One thing bothered me though, our conversations didn’t add up in parts. I cross referenced my cousin who also phoned Lee, he had met Lee's Dad Chris Flannery plenty of times having visited their home regularly with his mum, my cousin also agreed with me there were lots missing, plenty not adding up and something was wrong.

 

It drove me nuts, so I had a go at Find My Past, a genealogy site.

It’s murderous (although it gets easier as you keep searching) I gathered loads of information, but it seems each answer opened another question. Some of it was quite distressing, I found my Grandmother (age 3 at entry) and her two young sisters on the Workhouse register together. Further digging revealed it's not as bad as it sounds perhaps, they were in The Fazakerley Cottage Home which wasn’t a Workhouse more a massive barracks for poor children in care. The three girls pop up again in the 1901 census all living with the Flannery family in a tenement building , numbers 2 and 5 Newsham Street off Scotland Road,. Eventually two of the girls married two of the Flannery brothers one being my Grandfather, the other being the father of Chris Flannery born in 1906, I had finally cracked it, Chris wasn’t my Grandad’s brother he was his nephew, his father Joe was Tom’s brother. Suddenly it all made sense.

These were proper slum dwellings by the way their lives must have been dreadful, the photographs tell a grim tale indeed..
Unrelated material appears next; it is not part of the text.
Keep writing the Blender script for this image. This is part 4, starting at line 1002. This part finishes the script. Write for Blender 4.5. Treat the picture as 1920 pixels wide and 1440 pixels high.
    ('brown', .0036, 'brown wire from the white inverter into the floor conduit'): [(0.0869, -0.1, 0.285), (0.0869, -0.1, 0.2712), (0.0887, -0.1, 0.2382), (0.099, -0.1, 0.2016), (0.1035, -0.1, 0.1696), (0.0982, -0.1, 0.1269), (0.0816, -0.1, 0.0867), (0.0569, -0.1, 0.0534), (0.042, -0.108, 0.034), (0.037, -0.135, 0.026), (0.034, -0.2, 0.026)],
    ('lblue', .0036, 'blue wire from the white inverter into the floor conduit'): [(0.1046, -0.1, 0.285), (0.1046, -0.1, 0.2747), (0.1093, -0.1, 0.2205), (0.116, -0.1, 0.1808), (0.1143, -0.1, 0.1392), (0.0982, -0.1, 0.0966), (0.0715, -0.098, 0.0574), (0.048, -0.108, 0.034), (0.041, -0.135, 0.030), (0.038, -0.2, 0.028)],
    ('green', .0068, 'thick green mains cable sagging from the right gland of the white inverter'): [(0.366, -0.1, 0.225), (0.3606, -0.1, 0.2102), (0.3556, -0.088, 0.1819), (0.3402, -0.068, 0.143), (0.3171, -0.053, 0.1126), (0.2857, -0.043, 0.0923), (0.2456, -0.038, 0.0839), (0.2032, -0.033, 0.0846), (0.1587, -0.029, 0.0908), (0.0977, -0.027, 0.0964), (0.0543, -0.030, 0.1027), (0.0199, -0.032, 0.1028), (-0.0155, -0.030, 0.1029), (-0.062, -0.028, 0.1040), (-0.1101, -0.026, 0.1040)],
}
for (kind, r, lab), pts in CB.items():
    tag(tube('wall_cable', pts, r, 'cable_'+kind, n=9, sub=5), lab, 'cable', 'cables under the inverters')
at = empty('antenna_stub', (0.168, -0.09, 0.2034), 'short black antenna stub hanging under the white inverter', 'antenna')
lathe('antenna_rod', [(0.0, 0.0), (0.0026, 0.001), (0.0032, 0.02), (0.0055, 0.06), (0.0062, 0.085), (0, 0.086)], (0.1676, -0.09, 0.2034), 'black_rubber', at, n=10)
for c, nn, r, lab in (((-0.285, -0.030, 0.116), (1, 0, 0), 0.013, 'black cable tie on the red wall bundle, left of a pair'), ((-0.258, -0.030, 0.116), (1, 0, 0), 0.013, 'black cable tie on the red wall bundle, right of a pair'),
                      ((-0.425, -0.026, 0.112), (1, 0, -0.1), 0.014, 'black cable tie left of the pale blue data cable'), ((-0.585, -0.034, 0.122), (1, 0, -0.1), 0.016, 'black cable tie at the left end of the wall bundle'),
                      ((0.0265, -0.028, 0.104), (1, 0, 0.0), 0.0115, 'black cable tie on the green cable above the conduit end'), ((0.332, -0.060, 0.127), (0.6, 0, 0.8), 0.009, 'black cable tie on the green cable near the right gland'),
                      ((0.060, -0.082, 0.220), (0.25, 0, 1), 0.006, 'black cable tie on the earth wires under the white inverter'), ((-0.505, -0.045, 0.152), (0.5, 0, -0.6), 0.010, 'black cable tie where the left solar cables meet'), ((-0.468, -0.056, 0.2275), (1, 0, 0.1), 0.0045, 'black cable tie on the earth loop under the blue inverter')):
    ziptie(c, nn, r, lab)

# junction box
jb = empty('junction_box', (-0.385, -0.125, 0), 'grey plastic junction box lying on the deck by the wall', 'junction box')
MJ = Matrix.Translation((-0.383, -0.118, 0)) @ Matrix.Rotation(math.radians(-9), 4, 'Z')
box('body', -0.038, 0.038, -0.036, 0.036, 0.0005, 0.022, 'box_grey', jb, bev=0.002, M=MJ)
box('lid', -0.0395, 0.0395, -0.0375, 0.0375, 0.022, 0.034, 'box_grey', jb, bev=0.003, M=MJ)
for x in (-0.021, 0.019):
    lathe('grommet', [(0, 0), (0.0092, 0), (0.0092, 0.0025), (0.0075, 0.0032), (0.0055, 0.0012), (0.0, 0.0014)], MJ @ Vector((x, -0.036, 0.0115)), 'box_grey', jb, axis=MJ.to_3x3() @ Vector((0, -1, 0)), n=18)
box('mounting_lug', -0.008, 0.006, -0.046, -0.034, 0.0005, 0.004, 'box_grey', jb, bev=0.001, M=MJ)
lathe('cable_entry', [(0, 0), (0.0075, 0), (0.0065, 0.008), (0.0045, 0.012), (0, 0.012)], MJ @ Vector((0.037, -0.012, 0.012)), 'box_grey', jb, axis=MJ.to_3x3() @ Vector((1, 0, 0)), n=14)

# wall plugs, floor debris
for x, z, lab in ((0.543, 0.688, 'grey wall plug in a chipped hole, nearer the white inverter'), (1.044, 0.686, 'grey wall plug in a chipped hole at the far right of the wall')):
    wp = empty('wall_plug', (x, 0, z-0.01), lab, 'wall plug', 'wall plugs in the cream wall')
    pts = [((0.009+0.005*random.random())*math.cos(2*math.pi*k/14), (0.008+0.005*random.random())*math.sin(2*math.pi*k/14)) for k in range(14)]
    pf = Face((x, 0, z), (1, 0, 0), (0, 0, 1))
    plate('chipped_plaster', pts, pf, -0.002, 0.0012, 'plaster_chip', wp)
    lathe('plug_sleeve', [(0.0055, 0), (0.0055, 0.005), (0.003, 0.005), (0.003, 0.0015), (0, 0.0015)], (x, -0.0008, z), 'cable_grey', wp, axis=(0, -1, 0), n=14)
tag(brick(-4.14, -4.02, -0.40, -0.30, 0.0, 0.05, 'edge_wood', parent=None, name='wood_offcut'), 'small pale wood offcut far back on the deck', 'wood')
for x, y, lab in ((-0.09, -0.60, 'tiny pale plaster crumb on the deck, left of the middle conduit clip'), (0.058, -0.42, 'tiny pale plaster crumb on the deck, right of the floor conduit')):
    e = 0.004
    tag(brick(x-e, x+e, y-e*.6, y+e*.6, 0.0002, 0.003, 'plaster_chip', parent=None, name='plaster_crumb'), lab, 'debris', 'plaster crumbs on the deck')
Now the mystery we will never solve. My mother was a devout Catholic, so was her mother, so were all of her sisters. In Joe Flannery’s book the very first chapter is dedicated to his childhood, how his family were from East Dublin and Mayo, all Irish Catholics, how he almost trained to become a Priest (Him being gay may well have caused a problem there but anyway..) and was still a devout Catholic at the time of the book, he is aged 82.

So, the mystery is, with this background how was my Grandfather who whilst marrying a Catholic woman, had a Catholic brother and Catholic kids end up being an Orangeman who never ever went into a Catholic church, even to see his daughters married?

The point of the post is, has anybody else had a go at this, have they opened up a Pandoras Box of mysteries, tragedies or eye openers. I still have loads to do on this and I have some cousins on the job too but I doubt I’ll ever find out how Grandad Tom with 100 of years of Catholicism in his family became a member of The Orange Order?